[Start Given information]

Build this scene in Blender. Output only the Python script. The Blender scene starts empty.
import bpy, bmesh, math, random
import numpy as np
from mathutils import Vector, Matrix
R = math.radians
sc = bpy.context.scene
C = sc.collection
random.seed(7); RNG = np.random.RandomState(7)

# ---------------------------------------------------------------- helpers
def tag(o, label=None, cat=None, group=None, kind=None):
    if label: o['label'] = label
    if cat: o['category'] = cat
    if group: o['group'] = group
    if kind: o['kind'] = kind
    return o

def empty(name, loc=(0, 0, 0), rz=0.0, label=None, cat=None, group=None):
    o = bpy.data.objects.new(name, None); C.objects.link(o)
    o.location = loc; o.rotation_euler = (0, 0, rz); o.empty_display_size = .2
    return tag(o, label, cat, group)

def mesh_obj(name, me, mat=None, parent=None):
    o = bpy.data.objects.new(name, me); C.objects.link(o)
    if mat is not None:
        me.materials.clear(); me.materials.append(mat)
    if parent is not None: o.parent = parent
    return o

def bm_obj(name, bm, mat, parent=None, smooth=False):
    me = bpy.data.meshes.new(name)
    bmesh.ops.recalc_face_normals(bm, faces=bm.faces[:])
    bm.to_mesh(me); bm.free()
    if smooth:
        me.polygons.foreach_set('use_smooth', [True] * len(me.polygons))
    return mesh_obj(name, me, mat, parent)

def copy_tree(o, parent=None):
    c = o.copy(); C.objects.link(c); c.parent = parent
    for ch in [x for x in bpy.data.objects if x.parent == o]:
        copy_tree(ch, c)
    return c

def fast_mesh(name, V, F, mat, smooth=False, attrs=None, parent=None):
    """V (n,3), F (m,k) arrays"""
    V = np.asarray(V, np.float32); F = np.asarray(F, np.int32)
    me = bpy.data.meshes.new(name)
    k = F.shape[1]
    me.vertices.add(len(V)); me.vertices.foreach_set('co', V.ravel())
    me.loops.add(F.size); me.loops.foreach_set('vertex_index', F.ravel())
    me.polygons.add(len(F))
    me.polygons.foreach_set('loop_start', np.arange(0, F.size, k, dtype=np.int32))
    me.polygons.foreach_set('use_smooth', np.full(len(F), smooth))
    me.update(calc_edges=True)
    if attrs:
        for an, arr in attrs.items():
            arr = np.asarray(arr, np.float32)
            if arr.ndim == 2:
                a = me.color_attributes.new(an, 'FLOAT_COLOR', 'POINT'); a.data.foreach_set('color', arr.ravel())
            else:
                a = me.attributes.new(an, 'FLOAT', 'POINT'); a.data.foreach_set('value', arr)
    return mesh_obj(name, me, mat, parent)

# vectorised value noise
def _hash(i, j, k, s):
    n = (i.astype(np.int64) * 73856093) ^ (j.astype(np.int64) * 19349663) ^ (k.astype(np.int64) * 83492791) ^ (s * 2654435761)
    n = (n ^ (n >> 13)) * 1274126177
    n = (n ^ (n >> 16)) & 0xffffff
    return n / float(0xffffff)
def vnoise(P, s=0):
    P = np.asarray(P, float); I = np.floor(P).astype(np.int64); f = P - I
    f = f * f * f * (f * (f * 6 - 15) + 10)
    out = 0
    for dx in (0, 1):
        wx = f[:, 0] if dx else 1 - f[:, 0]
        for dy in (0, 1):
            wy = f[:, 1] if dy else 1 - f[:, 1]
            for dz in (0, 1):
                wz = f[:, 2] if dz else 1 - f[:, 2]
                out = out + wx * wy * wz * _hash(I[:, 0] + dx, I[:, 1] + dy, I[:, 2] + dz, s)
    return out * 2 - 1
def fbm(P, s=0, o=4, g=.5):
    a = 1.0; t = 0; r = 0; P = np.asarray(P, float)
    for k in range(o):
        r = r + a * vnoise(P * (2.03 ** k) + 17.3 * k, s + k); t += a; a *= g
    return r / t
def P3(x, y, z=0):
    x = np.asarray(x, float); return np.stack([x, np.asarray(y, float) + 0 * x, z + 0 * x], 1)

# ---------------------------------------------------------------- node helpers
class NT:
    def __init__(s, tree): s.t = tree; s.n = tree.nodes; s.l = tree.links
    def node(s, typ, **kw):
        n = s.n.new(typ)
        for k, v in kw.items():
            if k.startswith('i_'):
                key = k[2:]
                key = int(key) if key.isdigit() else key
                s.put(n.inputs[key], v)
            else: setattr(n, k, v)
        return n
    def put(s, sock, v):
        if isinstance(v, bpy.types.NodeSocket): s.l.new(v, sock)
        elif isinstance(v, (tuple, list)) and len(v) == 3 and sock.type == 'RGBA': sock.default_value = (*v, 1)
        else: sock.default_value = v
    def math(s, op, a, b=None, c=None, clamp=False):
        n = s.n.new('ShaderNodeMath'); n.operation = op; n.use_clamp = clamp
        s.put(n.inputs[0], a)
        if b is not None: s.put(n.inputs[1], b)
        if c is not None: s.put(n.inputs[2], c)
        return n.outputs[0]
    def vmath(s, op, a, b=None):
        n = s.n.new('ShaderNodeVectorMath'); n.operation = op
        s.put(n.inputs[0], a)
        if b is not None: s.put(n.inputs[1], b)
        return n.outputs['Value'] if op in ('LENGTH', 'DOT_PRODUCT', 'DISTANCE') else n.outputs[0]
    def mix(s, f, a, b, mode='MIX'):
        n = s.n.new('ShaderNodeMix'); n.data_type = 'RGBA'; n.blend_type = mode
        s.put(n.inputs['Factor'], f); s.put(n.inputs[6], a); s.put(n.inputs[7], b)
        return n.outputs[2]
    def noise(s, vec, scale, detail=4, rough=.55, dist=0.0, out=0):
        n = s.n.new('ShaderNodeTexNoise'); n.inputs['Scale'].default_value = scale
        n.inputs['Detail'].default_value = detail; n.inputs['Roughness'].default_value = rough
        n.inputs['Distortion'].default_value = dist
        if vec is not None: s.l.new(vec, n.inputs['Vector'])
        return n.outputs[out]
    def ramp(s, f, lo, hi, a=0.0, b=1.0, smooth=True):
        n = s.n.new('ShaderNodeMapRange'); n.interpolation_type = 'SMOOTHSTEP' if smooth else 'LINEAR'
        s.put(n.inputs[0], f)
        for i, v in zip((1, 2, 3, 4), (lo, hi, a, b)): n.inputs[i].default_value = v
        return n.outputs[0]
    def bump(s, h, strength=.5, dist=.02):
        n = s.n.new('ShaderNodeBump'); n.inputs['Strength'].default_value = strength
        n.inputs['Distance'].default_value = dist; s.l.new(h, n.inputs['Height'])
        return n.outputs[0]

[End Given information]

*Aim of the task:* Extract each line of the material exactly as it stands.

*Answer for the task:*
Build this scene in Blender. Output only the Python script. The Blender scene starts empty.
import bpy, bmesh, math, random
import numpy as np
from mathutils import Vector, Matrix
R = math.radians
sc = bpy.context.scene
C = sc.collection
random.seed(7); RNG = np.random.RandomState(7)

# ---------------------------------------------------------------- helpers
def tag(o, label=None, cat=None, group=None, kind=None):
    if label: o['label'] = label
    if cat: o['category'] = cat
    if group: o['group'] = group
    if kind: o['kind'] = kind
    return o

def empty(name, loc=(0, 0, 0), rz=0.0, label=None, cat=None, group=None):
    o = bpy.data.objects.new(name, None); C.objects.link(o)
    o.location = loc; o.rotation_euler = (0, 0, rz); o.empty_display_size = .2
    return tag(o, label, cat, group)

def mesh_obj(name, me, mat=None, parent=None):
    o = bpy.data.objects.new(name, me); C.objects.link(o)
    if mat is not None:
        me.materials.clear(); me.materials.append(mat)
    if parent is not None: o.parent = parent
    return o

def bm_obj(name, bm, mat, parent=None, smooth=False):
    me = bpy.data.meshes.new(name)
    bmesh.ops.recalc_face_normals(bm, faces=bm.faces[:])
    bm.to_mesh(me); bm.free()
    if smooth:
        me.polygons.foreach_set('use_smooth', [True] * len(me.polygons))
    return mesh_obj(name, me, mat, parent)

def copy_tree(o, parent=None):
    c = o.copy(); C.objects.link(c); c.parent = parent
    for ch in [x for x in bpy.data.objects if x.parent == o]:
        copy_tree(ch, c)
    return c

def fast_mesh(name, V, F, mat, smooth=False, attrs=None, parent=None):
    """V (n,3), F (m,k) arrays"""
    V = np.asarray(V, np.float32); F = np.asarray(F, np.int32)
    me = bpy.data.meshes.new(name)
    k = F.shape[1]
    me.vertices.add(len(V)); me.vertices.foreach_set('co', V.ravel())
    me.loops.add(F.size); me.loops.foreach_set('vertex_index', F.ravel())
    me.polygons.add(len(F))
    me.polygons.foreach_set('loop_start', np.arange(0, F.size, k, dtype=np.int32))
    me.polygons.foreach_set('use_smooth', np.full(len(F), smooth))
    me.update(calc_edges=True)
    if attrs:
        for an, arr in attrs.items():
            arr = np.asarray(arr, np.float32)
            if arr.ndim == 2:
                a = me.color_attributes.new(an, 'FLOAT_COLOR', 'POINT'); a.data.foreach_set('color', arr.ravel())
            else:
                a = me.attributes.new(an, 'FLOAT', 'POINT'); a.data.foreach_set('value', arr)
    return mesh_obj(name, me, mat, parent)

# vectorised value noise
def _hash(i, j, k, s):
    n = (i.astype(np.int64) * 73856093) ^ (j.astype(np.int64) * 19349663) ^ (k.astype(np.int64) * 83492791) ^ (s * 2654435761)
    n = (n ^ (n >> 13)) * 1274126177
    n = (n ^ (n >> 16)) & 0xffffff
    return n / float(0xffffff)
def vnoise(P, s=0):
    P = np.asarray(P, float); I = np.floor(P).astype(np.int64); f = P - I
    f = f * f * f * (f * (f * 6 - 15) + 10)
    out = 0
    for dx in (0, 1):
        wx = f[:, 0] if dx else 1 - f[:, 0]
        for dy in (0, 1):
            wy = f[:, 1] if dy else 1 - f[:, 1]
            for dz in (0, 1):
                wz = f[:, 2] if dz else 1 - f[:, 2]
                out = out + wx * wy * wz * _hash(I[:, 0] + dx, I[:, 1] + dy, I[:, 2] + dz, s)
    return out * 2 - 1
def fbm(P, s=0, o=4, g=.5):
    a = 1.0; t = 0; r = 0; P = np.asarray(P, float)
    for k in range(o):
        r = r + a * vnoise(P * (2.03 ** k) + 17.3 * k, s + k); t += a; a *= g
    return r / t
def P3(x, y, z=0):
    x = np.asarray(x, float); return np.stack([x, np.asarray(y, float) + 0 * x, z + 0 * x], 1)

# ---------------------------------------------------------------- node helpers
class NT:
    def __init__(s, tree): s.t = tree; s.n = tree.nodes; s.l = tree.links
    def node(s, typ, **kw):
        n = s.n.new(typ)
        for k, v in kw.items():
            if k.startswith('i_'):
                key = k[2:]
                key = int(key) if key.isdigit() else key
                s.put(n.inputs[key], v)
            else: setattr(n, k, v)
        return n
    def put(s, sock, v):
        if isinstance(v, bpy.types.NodeSocket): s.l.new(v, sock)
        elif isinstance(v, (tuple, list)) and len(v) == 3 and sock.type == 'RGBA': sock.default_value = (*v, 1)
        else: sock.default_value = v
    def math(s, op, a, b=None, c=None, clamp=False):
        n = s.n.new('ShaderNodeMath'); n.operation = op; n.use_clamp = clamp
        s.put(n.inputs[0], a)
        if b is not None: s.put(n.inputs[1], b)
        if c is not None: s.put(n.inputs[2], c)
        return n.outputs[0]
    def vmath(s, op, a, b=None):
        n = s.n.new('ShaderNodeVectorMath'); n.operation = op
        s.put(n.inputs[0], a)
        if b is not None: s.put(n.inputs[1], b)
        return n.outputs['Value'] if op in ('LENGTH', 'DOT_PRODUCT', 'DISTANCE') else n.outputs[0]
    def mix(s, f, a, b, mode='MIX'):
        n = s.n.new('ShaderNodeMix'); n.data_type = 'RGBA'; n.blend_type = mode
        s.put(n.inputs['Factor'], f); s.put(n.inputs[6], a); s.put(n.inputs[7], b)
        return n.outputs[2]
    def noise(s, vec, scale, detail=4, rough=.55, dist=0.0, out=0):
        n = s.n.new('ShaderNodeTexNoise'); n.inputs['Scale'].default_value = scale
        n.inputs['Detail'].default_value = detail; n.inputs['Roughness'].default_value = rough
        n.inputs['Distortion'].default_value = dist
        if vec is not None: s.l.new(vec, n.inputs['Vector'])
        return n.outputs[out]
    def ramp(s, f, lo, hi, a=0.0, b=1.0, smooth=True):
        n = s.n.new('ShaderNodeMapRange'); n.interpolation_type = 'SMOOTHSTEP' if smooth else 'LINEAR'
        s.put(n.inputs[0], f)
        for i, v in zip((1, 2, 3, 4), (lo, hi, a, b)): n.inputs[i].default_value = v
        return n.outputs[0]
    def bump(s, h, strength=.5, dist=.02):
        n = s.n.new('ShaderNodeBump'); n.inputs['Strength'].default_value = strength
        n.inputs['Distance'].default_value = dist; s.l.new(h, n.inputs['Height'])
        return n.outputs[0]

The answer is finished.